Qui e là vengono inseriti i luoghi comuni, si materializzano situazioni o personaggi modello per tessere l’intero paradigma maschilista. E’ una rappresentazione finemente curata, in cui ciascuna presenza femminile si fa veicolo di una condizione, ogni situazione di una realtà verosimile se non già concretamente vissuta. Il senso di oppressione e di incomprensione di tutto l’universo femminile ha un inizio, nel film, ma non una fine.
Ji-young è la madre che cerca il riscatto; il suo capo la donna in carriera che ha rinunciato ad educare i figli; la madre di Ji-young, la donna di un’altra generazione, dimessa alla famiglia patriarcale; la collega è la single libera; la sorella la zitella perenne. Non c’è una condizione ideale, c’è solo una situazione di rinuncia, compromesso e adattamento.
La normalizzazione della violazione del corpo
Ci sono due momenti pulsanti nel film Kim Ji-young: Born 1982 di Kim Do-young, che vengono trattati come sequenze di vita, perché tali sono. Entrambi hanno a tema il corpo violato.

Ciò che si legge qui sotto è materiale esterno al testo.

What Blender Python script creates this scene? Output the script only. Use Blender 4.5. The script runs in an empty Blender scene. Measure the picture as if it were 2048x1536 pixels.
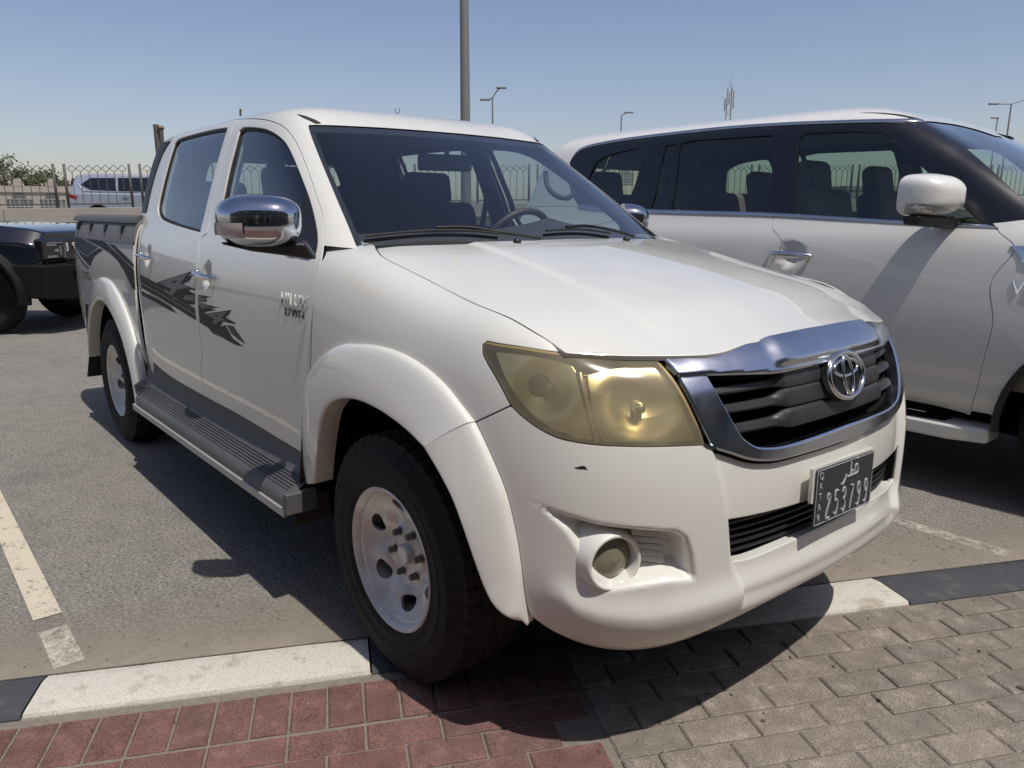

La scena più significativa vede una Ji-young ragazzina seguita da un suo coetaneo malintenzionato. Chiede l’aiuto del padre che non arriva repentinamente. Così, è la signora sensibile appena incontrata sull’autobus che interviene. Il padre, al contrario, alla fine l’ammonisce: come se la responsabilità di essere presa di mira come oggetto del desiderio, sia stata della ragazzina. “Se una roccia rotola verso di te, devi stare ferma? Se non la eviti è colpa tua.”
Questi continui avanti e indietro tra la vite, ribadiscono il destino comune di queste donne: lasciare indietro se stesse. Essere le sfavorite – la Corea del Sud è, come altre nazioni in Asia, un posto dove ancora fino a poco tempo fa era ben tollerato l’aborto selettivo.
Kim Do-young, con cura del dettaglio, usa la luce e lo sbilanciamento delle inquadrature per affermare questa enorme pesantezza del vivere. Gli scompensi emotivi sono scompensi fotografici. Le tensioni verbali sono macchine a mano che tengono a fatica la bolla. Le rinascite intellettive sono tramonti con luci calde o nevicate con luci brillanti. Ji-young stessa, nella sua degenerazione psicologica, è un corpo magro intrappolato in un cappotto lungo e sformato. E il suo corpo, poco curato, e quanto mai criticato per questa mancanza di presentabilità.
Kim Ji-young: born 1982 : il libro
L’autrice Cho Nam-joo ha, con questo suo terzo libro, sbaragliato la concorrenza (oltre un milione di copie vendute!). Questa è la storia emblema del movimento #MeToo in Corea del Sud, e senza alcuna sorpresa. Convoglia in sé tutto quello che è la condizione attuale della donna, e sposta finalmente il fuoco sul paradigma imposto (il dover essere, fare, dire, pensare…). Dà in pasto al pubblico questa donna di mezza età, al fine di sminuzzarne i trattamenti ingiusti con cui è stata nutrita negli anni. Smembra la sua famiglia felice, scavando e riesumando le infelicità diffuse.